Caves of Qud

Rarely does a video game come along that resets my entire thinking about video games and their possibilities. 

The first such game was on an Apple II in my neighbor's garage. There was a starship building and combat game where you could control every aspect of your ship's design. Playing this with my neighbor one afternoon introduced me to the concept of a Phyrric victory. I had boarded his ships that were going so fast I couldn't turn them or slow them down enough to avoid them colliding with local planets or my own ships. This has stayed with me from when I was a young teen. Still don't know the name of this game or what it would even be called.

In high school, I was introduced to the game Starflight, a masterpiece of gaming that I still play occasionally. This game was so "open world" that the contemporary definition wouldn't fit it. You can land on any planet, drive around, look at alien life, collect it, sell it, kill it, go mining, etc. You can staff your ship with your own custom crew and train them, you can do research, you can study alien languages, you can engage in space piracy and combat or be a diplomat - it's really totally your call. I loved playing this game, it was, in my imagination and in my play, akin to what I currently visually experience in No Man's Sky. Starflight did not have anything other than rudimentary graphics, but the experience of play - the real drama of it - happened in my imagination as I talked about it with my friend who introduced me to the game. Starflight 2 came out soon after and it was even better. Not graphically, but narratively. 

Caves of Qud is a successor to this kind of gaming, where in my imagination I have a more graphically-intense narrative and scene than what's happening on the screen. Totally adjacent to all this gameplay was my obsession with Dungeons & Dragons, still got it but don't play at all anymore these days, where everything valuable about the game was in the vibrancy that was both an ingredient and the creation of the stories the game produced. We were producing the narrative, with a few random bits of chance thrown in with dice rolls. This is what Caves is like. 

In the clip above I'm doing great, walking through a canyon with my horse companion feeling pretty confident I can take anything on.
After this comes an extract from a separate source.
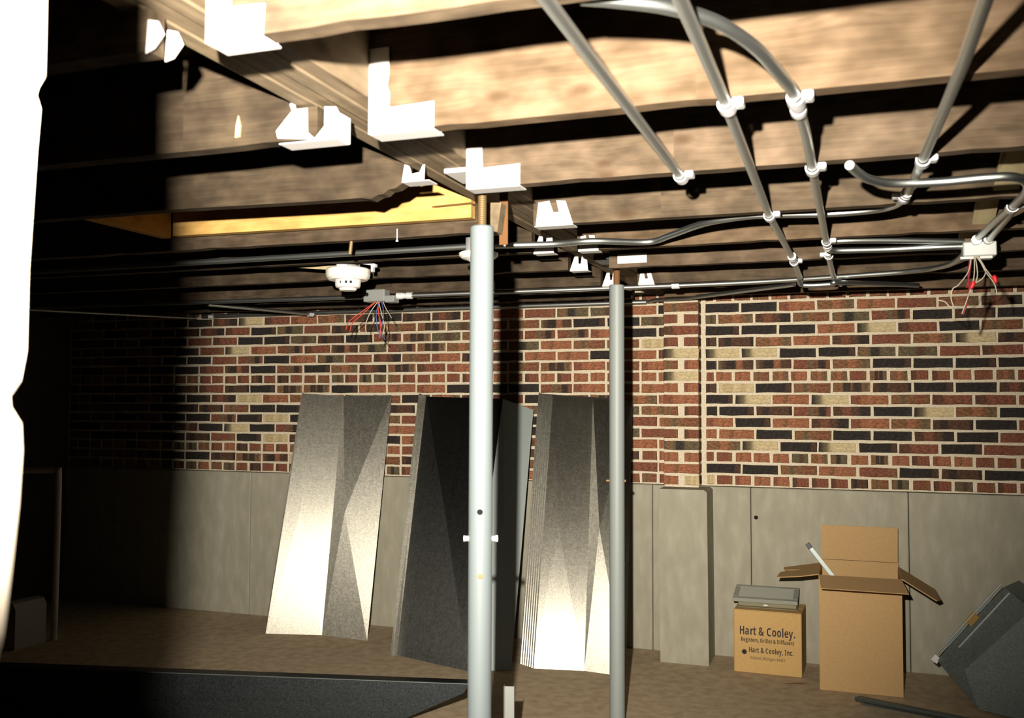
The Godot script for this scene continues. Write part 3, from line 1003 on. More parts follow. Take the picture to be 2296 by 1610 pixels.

Once I enter the canyon to the north, two flying snake creatures instantly immolate me, and before I can really think about my next move (which should have been to douse myself in water that I was carrying) I decided to retreat. The amount of time it took to walk away meant I burned to death. 

Every game in Caves, at least the way it is meant to play, is as a one-shot. The world, your character, everything goes away at the end of the run. The world, the ruins and the various historical twists and turns of the religion and politics of the world will change significantly in the next run. 

My current interest is in the randomly generated books in the world. I like collecting them and bringing them to the librarian in the desert. It's a bit of a harsh run with a lot of dangers, but what isn't? In my mind I'm thinking about the narratives I've read about the early Buddhist scholars carrying the books of their faith through the Khyber pass to Tibet. An analogue that no video game should be making anyone think about, really. 

These experiences are making me re-think the concept of "immersion" in gaming and what it might mean. As a concept it's pretty thin, ironically, the way it's used today. I think there are some interesting things going on here in my experience that might make for a decent essay. Immersive games have always been around, but they have nothing to do with graphical fidelity. It all has to do with the rhetorical concept of invention. But I don't want to spoil the essay here. I'm just waiting for an update to a game to download and it's taking forever. Another advantage of the graphical place-holder game over the very well designed visual fondant of today's games.